映画の鍵を握る女性ソランジェは結局ほとんどセリフ一言もしゃべらないのだが、これは、彼女を演じる女優カミーユキートンが、あのバスター・キートンの孫娘であるという事実と関係があるのだろうか(この映画はカミーユの映画デビュー作だった)。

この映画について調べているときに、ニコラス・ウィンディング・レフンがこの映画をリメイクしようとしていることを知って驚いた。ひょっとすると、オリジナル以上に面白い映画になるかもしれない。


アルド・ラド『彼女が死ぬのを見たのはだれか?』(Chi l'ha vista morire?, 72) ★½


この映画にも、「死んでいるのは誰?」という意味不明の邦題がついている。

アルプスの雪山での殺人シーンに始まった映画の舞台は、すぐにヴェネチアに移る。幼い娘を殺された父親が、犯人を探し求めて迷路のようなヴェネチアの街をさまようという物語は、ニコラス・ローグの『赤い影』をどうしても思い出させる。ヴェネチアの街はロマンチックな恋愛映画だけでなく、こういうミステリアスな物語にもいかにもふさわしい。この映画も、「誰も彼もが舞台を横切るように通り過ぎる」(ゲオルク・ジンメル)この街が持つ仮面の魅力によって大いに助けられているといっていいだろう。

ジャッロ映画にしては珍しく、残酷シーンをあまり見せないことに徹しているところが特徴だ。黒いヴェールをかぶった殺人鬼が犠牲者に迫る場面で繰り返し使われる主観ショットと、エンニオ・モリコーネの不安を煽る音楽がなかなか効果的に使われている。これも非常に評価の高いジャッロ映画ではあるが、いささか平凡な作品に思えた。ただ、物語がいささか入り組みすぎていて、容疑者の数も多すぎ、その上、英語字幕で見ていたせいもあって、途中で物語を若干見失ってしまっていたために、ちょっと楽しめなかったところはある。機会があれば、もう一度ちゃんと見直してみたい。

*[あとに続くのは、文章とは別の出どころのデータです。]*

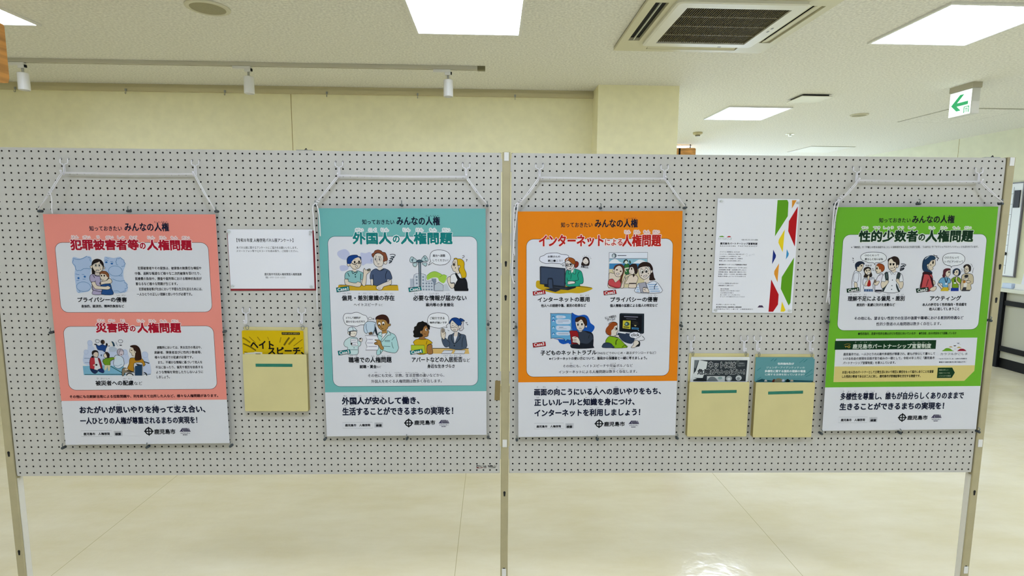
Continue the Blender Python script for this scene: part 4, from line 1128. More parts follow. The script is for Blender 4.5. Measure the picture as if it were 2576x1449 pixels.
('caption_lettering','本人の許可なく性的指向・性自認を',3445,3531,5112,3643,'1c1e24',3,''),
('caption_lettering','他人に話してしまうこと',3708,3699,4851,3808,'1c1e24',3,''),
('body_lettering','その他にも、望まない性別での生活の強要や職場における差別的待遇など',929,4025,5035,4148,'141a33',2,''),
('body_lettering','性的少数者の人権問題は数多く存在します。',1766,4240,4211,4370,'141a33',1,''),
('body_lettering','❶性的指向…恋愛や性的な関心がどの性別に向いているか',1107,4618,3283,4715,'10240f',2,''),
('body_lettering','❷性自認…自分の性別をどう認識しているか',3409,4623,4822,4717,'10240f',2,''),
('caption_lettering','鹿児島市パートナーシップ宣誓制度',941,5059,3908,5237,'e6efe0',2,''),
('caption_lettering','か',1014,4968,1064,5008,'dfe8d8',0,''),
('caption_lettering','ご',1215,4970,1265,5010,'dfe8d8',0,''),
('caption_lettering','しま',1365,4972,1466,5012,'dfe8d8',0,''),
('caption_lettering','し',1600,4974,1633,5014,'dfe8d8',0,''),
('caption_lettering','せん',3194,4990,3295,5030,'dfe8d8',0,''),
('caption_lettering','せい',3379,4992,3480,5032,'dfe8d8',0,''),
('caption_lettering','せい',3564,4994,3665,5034,'dfe8d8',0,''),
('caption_lettering','ど',3783,4995,3834,5036,'dfe8d8',0,''),
('body_lettering','鹿児島市では、一人ひとりの人権や多様性が尊重され、誰もが安心して暮らして',609,5391,4083,5495,'222834',2,''),
('body_lettering','いける社会の実現を目指す取り組みの一環として、令和４年１月に「鹿児島市',614,5556,4085,5661,'222834',2,''),
('body_lettering','パートナーシップ宣誓制度」を導入しています。',616,5724,2609,5829,'222834',2,''),
('body_lettering','お互いを人生のパートナーとして日常生活において相互に責任をもって協力し合うことを宣誓',616,6081,4089,6187,'33321c',3,''),
('body_lettering','した性的少数者であるお二人に対し、鹿児島市が受領証等を交付する制度です。',617,6245,3605,6351,'33321c',3,''),
('caption_lettering','カラフルかごしま',4290,5417,5325,5507,'4a5058',1,''),
('body_lettering','「カラフルかごしま」は性の多様性を',4257,5627,5323,5674,'2c3444',2,''),
('body_lettering','尊重する鹿児島市の取り組みです。',4268,5751,5288,5803,'2c3444',2,''),
('body_lettering','制度の詳しい',4292,6051,4648,6103,'b7c9a4',1,''),
('body_lettering','内容については',4303,6172,4715,6221,'b7c9a4',1,''),
('body_lettering','こちらから確認',4304,6283,4760,6335,'b7c9a4',1,''),
('slogan_lettering','多様性を尊重し、誰もが自分らしくありのままで',617,6934,5327,7203,'141a33',4,''),
('slogan_lettering','生きることができるまちの実現を！',611,7336,4605,7603,'141a33',4,''),
('slogan_lettering','た',690,6844,741,6889,'141a33',0,''),
('slogan_lettering','よう',894,6847,995,6892,'141a33',0,''),
('slogan_lettering','せい',1114,6850,1215,6894,'141a33',0,''),
('slogan_lettering','そん',1554,6855,1656,6900,'141a33',0,''),
('slogan_lettering','ちょう',1741,6858,1894,6902,'141a33',0,''),
('slogan_lettering','だれ',2369,6865,2471,6910,'141a33',0,''),
('slogan_lettering','じ',3067,6873,3118,6918,'141a33',0,''),
('slogan_lettering','ぶん',3254,6876,3349,6921,'141a33',0,''),
('slogan_lettering','い',716,7223,760,7267,'141a33',0,''),
('slogan_lettering','じつ',3724,7261,3826,7306,'141a33',0,''),
('slogan_lettering','げん',3970,7264,4079,7310,'141a33',0,''),
('footer_lettering','鹿児島市\u3000人権啓発',688,7945,1613,8043,'1c1e24',3,''),
('footer_lettering','検索',1823,7970,2038,8067,'1c1e24',4,''),
('footer_lettering','鹿児島市',3239,7846,4011,8014,'1c1e24',3,''),
('footer_lettering','けんさく',1824,7921,2025,7956,'1c1e24',0,''),
],
'notice':[
('title_lettering','【令和８年度 人権啓発パネル展アンケート】',345,323,2351,456,'1c1e24',2,''),
('body_lettering','本パネル展に関するアンケートにご協力をお願いいたします。',326,607,2485,701,'1c1e24',1,''),
('body_lettering','スマートフォン等でＱＲコードを読み取り、ご回答ください。',319,735,2504,824,'1c1e24',1,''),
('body_lettering','鹿児島市市民局人権政策部人権推進課',1273,1569,2592,1658,'1c1e24',2,''),
('body_lettering','電話：０９９－２１６－１２２２',1307,1690,2006,1765,'1c1e24',1,''),
],
'flyer':[
('title_lettering','カラフルかごしま',86,1413,584,1496,'7d9a8a',0,''),
('body_lettering','令和４年１月１日から開始',949,1462,1557,1514,'1c1e24',1,''),
('title_lettering','鹿児島市パートナーシップ宣誓制度',172,1591,1548,1668,'23232c',3,''),
('title_lettering','ＫＡＧＯＳＨＩＭＡ\u3000ＰＡＲＴＮＥＲＳＨＩＰ',177,1697,1540,1745,'23232c',1,''),
('body_lettering','パートナーシップ宣誓制度とは、互いを人生の',174,1914,914,1960,'3a3a4a',1,''),
('body_lettering','パートナーとし、日常生活において相互に協力し合う',172,1997,1087,2042,'3a3a4a',1,''),
('body_lettering','ことを約束した二人が宣誓を行い、市が',169,2079,948,2124,'3a3a4a',1,''),
('body_lettering','受領証等を交付する制度です。多様性を',167,2159,1030,2204,'3a3a4a',1,''),
('body_lettering','尊重し合える社会を目指します。',164,2240,979,2285,'3a3a4a',1,''),
('body_lettering','鹿児島市パートナーシップ宣誓制度の手続き',165,2380,1198,2429,'23232c',2,''),
('body_lettering','宣誓日の予約（電話またはメールで申し込む）',171,2493,1204,2539,'3a3a4a',1,''),
('body_lettering','必要書類の準備（住民票の写しなど）',168,2575,1182,2620,'3a3a4a',1,''),
('body_lettering','宣誓書の提出（職員の前で署名をする）',162,2655,1187,2701,'3a3a4a',1,''),
('body_lettering','受領証、受領カードの交付（後日郵送も可能）',160,2736,1207,2782,'3a3a4a',1,''),
('body_lettering','制度の見直しについてのお知らせ',154,2814,1188,2860,'3a3a4a',1,''),
('body_lettering','パートナーシップ宣誓制度に関するお問い合わせ',167,3075,922,3121,'3a3a4a',1,''),
('body_lettering','人権推進課までご連絡ください',171,3157,750,3203,'3a3a4a',1,''),
('body_lettering','受付時間',268,3285,577,3330,'3a3a4a',1,''),
('body_lettering','午前８時３０分から午後５時１５分まで',265,3354,988,3399,'3a3a4a',1,''),
('body_lettering','土日祝日を除く',269,3430,764,3475,'3a3a4a',1,''),
('body_lettering','詳しくは市ホームページをご覧ください',272,3503,1012,3549,'3a3a4a',1,''),
('body_lettering','ホームページから様式をダウンロードできます',269,3574,1196,3619,'3a3a4a',1,''),
('footer_lettering','お問い合わせ先',134,3869,858,3912,'3a3a4a',1,''),
('footer_lettering','鹿児島市市民局人権政策部人権推進課',139,3960,1092,4008,'23232c',2,''),
('footer_lettering','鹿児島市山下町１１番１号\u3000人権推進課窓口',142,4039,1521,4081,'3a3a4a',1,''),
],
'leaf1':[
('title_lettering','ヘイト',298,374,1122,653,'15130f',4,''),
('title_lettering','スピーチ、',925,602,2204,872,'15130f',4,''),
('body_lettering','STOP! HATE SPEECH',1466,70,2062,118,'b8a860',1,''),
],
'leaf2':[
('title_lettering','ネットには',658,195,1677,430,'2a2d30',4,'d8dcdc'),
('title_lettering','危険がいっぱい！',262,472,2039,676,'2a2d30',4,'d8dcdc'),
('body_lettering','無料配布',1820,225,1988,265,'a8acac',1,''),
('body_lettering','ご自由にどうぞ',1763,326,2026,366,'a8acac',1,''),
],
'leaf3':[
('body_lettering','性的指向及び',840,216,1457,297,'e6eeee',3,''),
('body_lettering','ジェンダーアイデンティティの',421,363,1876,444,'d6e4e4',1,''),
('body_lettering','多様性に関する国民の理解の増進',370,499,1916,590,'e6eeee',3,''),
('body_lettering','に関する法律を知っていますか？',388,636,1886,712,'dce8e8',2,''),
],
}
# ---------------------------------------------------------------- materials of the place
m_ceil=mat('ceiling_board','#ebe9e1',.9,noise=(70,.15,4),bump=(120,.5,.004))
m_wall=mat('cream_wallpaper','#fbf5cb',.85,noise=(14,.03,3),bump=(220,.15,.001))
m_wallr=mat('pale_green_wall','#e2e2c8',.85,noise=(10,.03,3))
m_rail=mat('grey_brown_rail','#d0c69e',.5)
m_peg=mat('grey_pegboard','#c4c2ba',.6,noise=(35,.035,4),bump=(300,.12,.0006))
m_post=mat('beige_steel','#b3a985',.45,noise=(18,.05,3))
m_white=mat('white_plastic','#e9e8e4',.4)
m_wire=mat('white_coated_wire','#eceaf0',.35)
m_cord=mat('white_cord','#e6e4e6',.8,bump=(900,.5,.0008))
m_dark=mat('dark_slot','#0b0b0a',.8)
m_clip=mat('smoky_grey_plastic','#3c4448',.25)
m_clip2=mat('grey_plastic','#7d8380',.3)
m_black=mat('black_frame','#090a0d',.55,spec=.2)
m_steel=mat('grey_metal','#a6a8a8',.35,metal=.8)
m_cream=mat('cream_vinyl','#d3c88f',.5,noise=(12,.03,2))
m_creamd=mat('cream_vinyl_side','#a5965a',.5)
m_green=mat('green_tape','#187560',.5,noise=(60,.14,3,(1,1,3)))
m_wood=mat('honey_wood','#d79a55',.5,noise=(9,.28,5,(1,.35,4)))
m_red=mat('red_board','#8e1526',.55)
m_paper=mat('white_paper','#e7e8ed',.7)
m_sleeve=mat('clear_sheet','#202020',.10,trans=(.962,'#ffffff'))
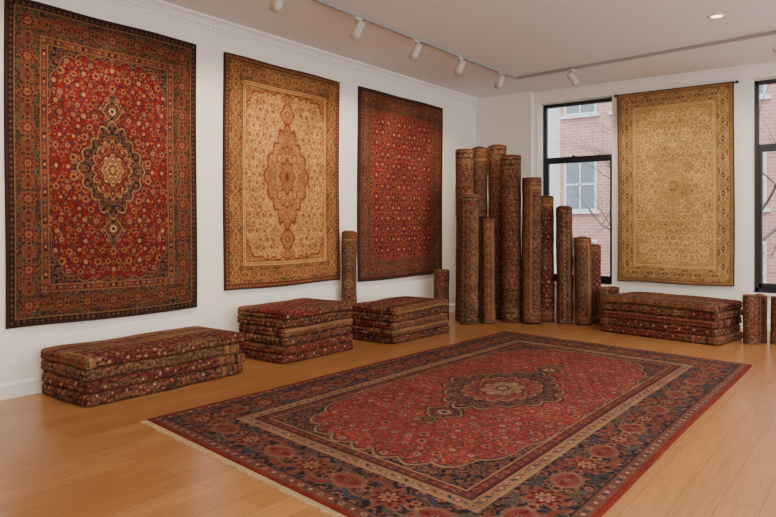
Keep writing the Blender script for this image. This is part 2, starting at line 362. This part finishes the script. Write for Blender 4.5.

ちなみに、監督のアルド・ラドはベルトルッチの『暗殺の森』の助監督を務めたこともある人物である。


日本版 DVD


エルネスト・ガスタルディ、ヴィットリオ・サレルノ『リビドー』(Libido, 65) ★★

リビドーという原題、冒頭に掲げられるフロイトの言葉、主人公にトラウマを残すことになる少年時代の原光景(ベッドに縛り付けられた母親が父親によって殺される現場)……。しかし、この通俗フロイト主義とでも呼ぶべきものは、実のところ、巧妙にしかけられた物語の罠の一つでしかない。映画は、主人公が、トラウマとなっている光景の現場である少年時代の家に帰ってくるところから始まる。そこから奇妙な出来事が次々と起き始めるという物語は、まあ、ありがちなものと言っていい。舞台となる一軒家の撮り方もいささか凡庸ではあるが(鏡の間もあまり効果的に活用されていない)、あれこれ予想していた展開を次々と裏切ってゆくストーリー展開は、なかなか楽しませてくれる。


*1:エドガー・ウォレスは『キング・コング』の原作者として名高いが、SF小説ではほとんど成功していなかった。『キング・コング』はこのジャンルでの唯一の成功例といっていいのだが、ウォレスは映画の製作途中に病に倒れ、完成作品を見ることはなかった。